#### [Raw data]
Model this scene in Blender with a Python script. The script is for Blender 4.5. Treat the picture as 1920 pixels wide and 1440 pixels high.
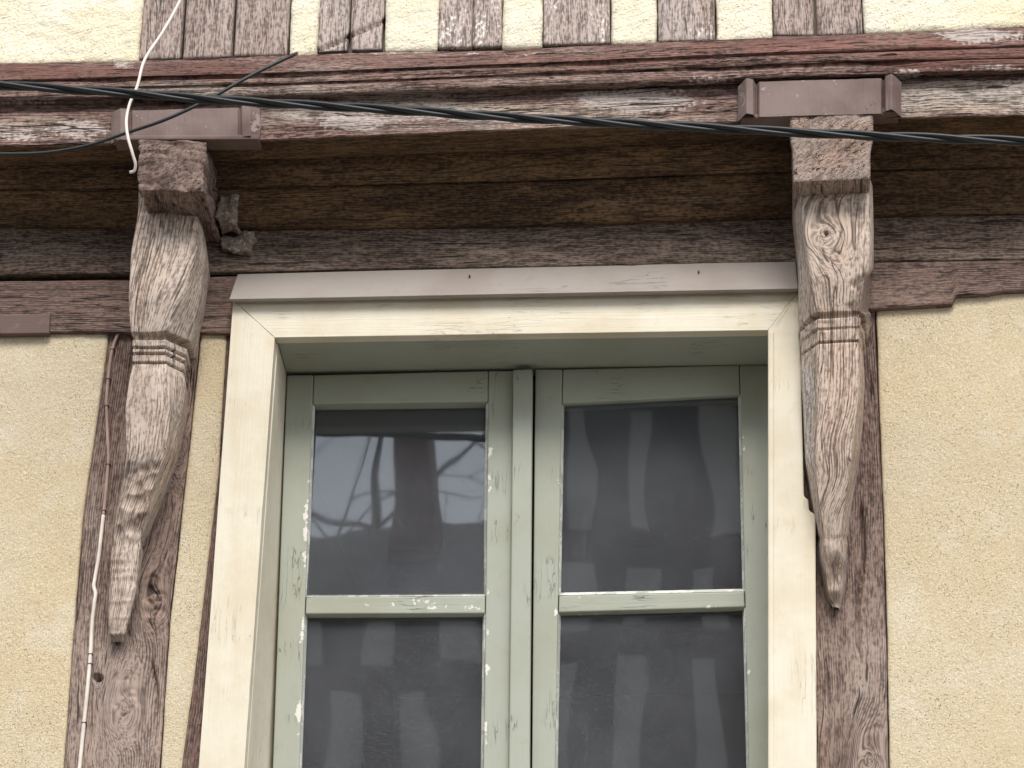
import bpy, math, random
import numpy as np
from mathutils import Matrix, Vector

random.seed(4); RNG = np.random.default_rng(7)
for o in list(bpy.data.objects): bpy.data.objects.remove(o)
scene = bpy.context.scene
COL = scene.collection
R = math.radians

# ------------------------------------------------------------------ camera
F, PITCH, YAW, ROLL, DIST = 5700.0, R(25), R(5.0), R(0.92), 6.7
CEN = Vector((0, 0, 4.4))
ROT = Matrix.Rotation(YAW, 3, 'Z') @ Matrix.Rotation(math.pi/2 + PITCH, 3, 'X') @ Matrix.Rotation(ROLL, 3, 'Z')
CAMLOC = CEN - (ROT @ Vector((0, 0, -1))) * DIST
cam = bpy.data.cameras.new('camera'); cam.lens = 36*F/1920; cam.sensor_width = 36
cam.sensor_fit = 'HORIZONTAL'; cam.clip_end = 500; cam.clip_start = 0.05
co = bpy.data.objects.new('camera', cam); COL.objects.link(co)
co.matrix_world = Matrix.Translation(CAMLOC) @ ROT.to_4x4()
scene.camera = co
RN = np.array(ROT); CN = np.array(CAMLOC)

# ------------------------------------------------------------------ world, sun, exposure
SUN_EL, SUN_AZ = R(47), R(8)        # azimuth off the facade normal, to the left
w = bpy.data.worlds.new('World'); scene.world = w; w.use_nodes = True
nt = w.node_tree; bg = nt.nodes['Background']
sky = nt.nodes.new('ShaderNodeTexSky'); sky.sky_type = 'NISHITA'; sky.sun_disc = False
sky.sun_elevation = SUN_EL; sky.sun_rotation = math.pi + SUN_AZ*-1
sky.air_density = 1.0; sky.dust_density = 1.0; sky.ozone_density = 1.0
hs = nt.nodes.new('ShaderNodeHueSaturation'); hs.inputs['Saturation'].default_value = 0.35
nt.links.new(sky.outputs[0], hs.inputs['Color']); # an even overcast: the bright patch round the hidden sun is levelled off
ov = nt.nodes.new('ShaderNodeVectorMath'); ov.operation = 'MINIMUM'; ov.inputs[1].default_value = (7.9, 8.5, 9.8)
nt.links.new(hs.outputs[0], ov.inputs[0]); nt.links.new(ov.outputs[0], bg.inputs[0])
bg.inputs[1].default_value = 0.13
sl = bpy.data.lights.new('sun', 'SUN'); sl.energy = 1.5; sl.angle = R(26); sl.color = (1, .94, .85)
so = bpy.data.objects.new('sun', sl); COL.objects.link(so)
sd = Vector((math.sin(SUN_AZ)*math.cos(SUN_EL), -math.cos(SUN_AZ)*math.cos(SUN_EL), math.sin(SUN_EL)))
so.rotation_euler = sd.to_track_quat('Z', 'Y').to_euler(); so.location = (0, -8, 12)
vs = scene.view_settings; vs.view_transform = 'Standard'; vs.look = 'None'; vs.gamma = 1
vs.exposure = 1.15; vs.use_curve_mapping = False
scene.cycles.max_bounces = 5; scene.cycles.diffuse_bounces = 3; scene.cycles.glossy_bounces = 2; scene.cycles.transparent_max_bounces = 12

# ------------------------------------------------------------------ geometry helpers
def P(px, py, Y):
    "photo pixel -> the point on the vertical plane y = Y"
    d = RN @ np.array([(px-960)/F, -(py-720)/F, -1.0])
    return CN + d*((Y-CN[1])/d[1])
def PX(p):
    q = (p-CN) @ RN
    return 960 - F*q[..., 0]/q[..., 2], 720 + F*q[..., 1]/q[..., 2]

def _h(ix, iy, iz):
    n = (ix*374761393 + iy*668265263 + iz*1274126177) & 0xffffffff
    n = ((n ^ (n >> 13))*1274126177) & 0xffffffff
    n = ((n ^ (n >> 15))*2246822519) & 0xffffffff
    return ((n ^ (n >> 16)) & 0xffff)/32767.5 - 1.0
def noise(p):
    p = np.asarray(p, float); i = np.floor(p).astype(np.int64); f = p-i
    f = f*f*f*(f*(f*6-15)+10); x, y, z = i[..., 0], i[..., 1], i[..., 2]
    fx, fy, fz = f[..., 0], f[..., 1], f[..., 2]
    def L(dy, dz): return _h(x, y+dy, z+dz)*(1-fx) + _h(x+1, y+dy, z+dz)*fx
    return (L(0, 0)*(1-fy)+L(1, 0)*fy)*(1-fz) + (L(0, 1)*(1-fy)+L(1, 1)*fy)*fz
def fbm(p, o=3):
    s = 0; a = 1; t = 0; p = np.asarray(p, float)
    for k in range(o):
        s = s+a*noise(p+17.3*k); t += a; a *= .5; p = p*2.03
    return s/t
def sstep(a, b, x):
    t = np.clip((x-a)/(b-a), 0, 1); return t*t*(3-2*t)

def link(name, me, mat, parent=None):
    o = bpy.data.objects.new(name, me); COL.objects.link(o)
    if mat: me.materials.append(mat)
    if parent: o.parent = parent
    return o
def mk_mesh(name, v, q, attrs=None, smooth=True):
    me = bpy.data.meshes.new(name); v = np.ascontiguousarray(v, np.float32); q = np.ascontiguousarray(q, np.int32)
    me.vertices.add(len(v)); me.vertices.foreach_set('co', v.ravel())
    me.loops.add(q.size); me.loops.foreach_set('vertex_index', q.ravel())
    me.polygons.add(len(q)); me.polygons.foreach_set('loop_start', np.arange(0, q.size, q.shape[1], dtype=np.int32))
    me.polygons.foreach_set('use_smooth', np.full(len(q), smooth))
    me.update(calc_edges=True); me.validate()
    for k, a in (attrs or {}).items():
        a = np.ascontiguousarray(a, np.float32)
        if a.shape[1] == 3: at = me.attributes.new(k, 'FLOAT_VECTOR', 'POINT'); at.data.foreach_set('vector', a.ravel())
        else: at = me.attributes.new(k, 'FLOAT_COLOR', 'POINT'); at.data.foreach_set('color', a.ravel())
    return me

def wood_h(g, amp):
    a = fbm(g*[3, 42, 42], 3); b = fbm(g*[1.3, 9, 9]+31, 2); d = noise(g*[1.6, 26, 26]+77)
    c = np.clip(1-np.abs(d)/.07, 0, 1)*np.clip(noise(g*[1.4, 5, 5]+9)*2+.2, 0, 1)
    return amp*(.6*a+.55*b-1.3*c)
def knotted(g, knots):
    "bend the grain coordinates (along, across) round knots"
    g = g.copy(); g[:, 1] += .005*fbm(np.stack([g[:, 0]*6, g[:, 1]*9, 0*g[:, 0]+4], -1), 3)
    if not knots: return g
    g = g.copy(); a0, t0 = g[:, 0].copy(), g[:, 1].copy()
    for (ka, kt, r) in knots:
        d = np.hypot((a0-ka)*.6, t0-kt)*(1+.18*noise(np.stack([a0*22, t0*22, 0*a0], -1))); wgt = np.exp(-(d/r)**2)
        side = np.tanh((t0-kt)/(.35*r)); ang = np.arctan2(t0-kt, a0-ka)
        g[:, 1] = g[:, 1]*(1-wgt) + (kt+d*1.3)*wgt + side*.12*r*np.exp(-((a0-ka)/(1.6*r))**2)*np.exp(-np.abs(t0-kt)/(1.5*r))
        g[:, 0] = g[:, 0]*(1-wgt) + (ka+np.abs(ang)*.05)*wgt
    return g

def nzat(g):
    f = lambda sc, k: .5+.75*fbm(np.stack([g[:, 0]*sc[0], g[:, 1]*sc[1], g[:, 2]*sc[1]+k], -1), 3)
    return np.stack([f((2.5, 9), 1), f((5, 16), 7), f((9, 26), 13), np.ones(len(g))], 1)
def rail(pts, Y, Z0=None, Z1=None):
    "world polyline through photo pixels; Y a number or [(key, Y)...] by py"
    out = []
    for (px, py) in pts:
        y = Y if not isinstance(Y, list) else float(np.interp(py, [k for k, _ in Y], [v for _, v in Y]))
        out.append(P(px, py, y))
    out = np.array(out)
    if Z0 is not None: out = np.vstack([[out[0][0], out[0][1], Z0], out])
    if Z1 is not None: out = np.vstack([out, [out[-1][0], out[-1][1], Z1]])
    return out
def off(r, dx=0, dy=0, dz=0, Y=None):
    r = r.copy() + np.array([dx, dy, dz])
    if Y is not None: r[:, 1] = Y
    return r

def loft(name, rails, axis, res, mat, parent, amp=.002, rnd=1, knots=(), mask=None, hfn=None, levels=None,
         smooth_along=0, cres=None, seed=None, plaster=False, shear=None, label=None):
    ai = 'XYZ'.index(axis); cres = cres or res
    lo = min(r[:, ai].min() for r in rails); hi = max(r[:, ai].max() for r in rails)
    if levels is None: levels = np.linspace(lo, hi, max(4, int((hi-lo)/res)+1))
    n = len(levels); RR = []
    for r in rails:
        s = np.argsort(r[:, ai]); r = r[s]; q = np.zeros((n, 3)); q[:, ai] = levels
        for k in range(3):
            if k == ai: continue
            c = np.interp(levels, r[:, ai], r[:, k])
            if smooth_along:
                m = smooth_along; ker = np.hanning(2*m+3)[1:-1]; ker /= ker.sum()
                c = np.convolve(np.pad(c, m, mode='edge'), ker, 'valid')
            q[:, k] = c
        RR.append(q)
    cols = []
    for a, b in zip(RR[:-1], RR[1:]):
        m = max(2, int(np.linalg.norm(a-b, axis=1).mean()/cres)+1)
        for t in range(m): cols.append(a+(b-a)*(t/m))
    cols.append(RR[-1])
    G = np.stack(cols, 1)
    for _ in range(rnd): G[:, 1:-1] = (G[:, :-2]+2*G[:, 1:-1]+G[:, 2:])/4
    nv = G.shape[1]
    dn = np.gradient(G, axis=0); dv = np.gradient(G, axis=1); nr = np.cross(dn, dv)
    nr /= np.linalg.norm(nr, axis=2, keepdims=True)+1e-12
    flip = np.mean(np.sum(nr*(CN-G), 2)) < 0
    if flip: nr = -nr
    arc = np.concatenate([[0], np.cumsum(np.linalg.norm(np.diff(G, axis=1), axis=2).mean(0))])
    g = np.stack([np.broadcast_to(levels[:, None], (n, nv)), np.broadcast_to(arc[None], (n, nv)), np.zeros((n, nv))], 2).reshape(-1, 3)
    pts = G.reshape(-1, 3); nr = nr.reshape(-1, 3)
    px, py = PX(pts)
    kn = []
    for (kx, ky, kr) in knots:
        j = np.argmin((px-kx)**2+(py-ky)**2); kn.append((g[j, 0], g[j, 1], kr))
    g = knotted(g, kn)
    if shear is not None: g[:, 1] += shear(px, py)
    g = g + (np.array([0, 0, 0]) if seed is None else np.array([seed*3.7, seed*1.9, seed*.7]))
    if plaster: h = amp*(fbm(pts*7+3, 3)*1.2+fbm(pts*45, 2)*.5)
    else: h = wood_h(g, amp)
    if hfn is not None: h = h + hfn(pts, px, py, g)
    pts = pts + nr*h[:, None]
    wm = np.zeros((len(pts), 4)); wm[:, 3] = 1
    if mask is not None: wm[:, :3] = np.clip(np.stack(mask(px, py, g), 1), 0, 1)
    idx = np.arange(n*nv).reshape(n, nv)
    q = np.stack([idx[:-1, :-1], idx[1:, :-1], idx[1:, 1:], idx[:-1, 1:]], -1).reshape(-1, 4)
    if flip: q = q[:, ::-1]
    o = link(name, mk_mesh(name, pts, q, {'gr': g, 'wm': wm, 'nz': nzat(g)}), mat, parent)
    if label: o['label'] = label
    return o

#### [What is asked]
Your task is to return the lines above, from the first one up to and including the line containing "R = math.radians", minus any pictures.

#### [Task answer]
Model this scene in Blender with a Python script. The script is for Blender 4.5. Treat the picture as 1920 pixels wide and 1440 pixels high.
import bpy, math, random
import numpy as np
from mathutils import Matrix, Vector

random.seed(4); RNG = np.random.default_rng(7)
for o in list(bpy.data.objects): bpy.data.objects.remove(o)
scene = bpy.context.scene
COL = scene.collection
R = math.radians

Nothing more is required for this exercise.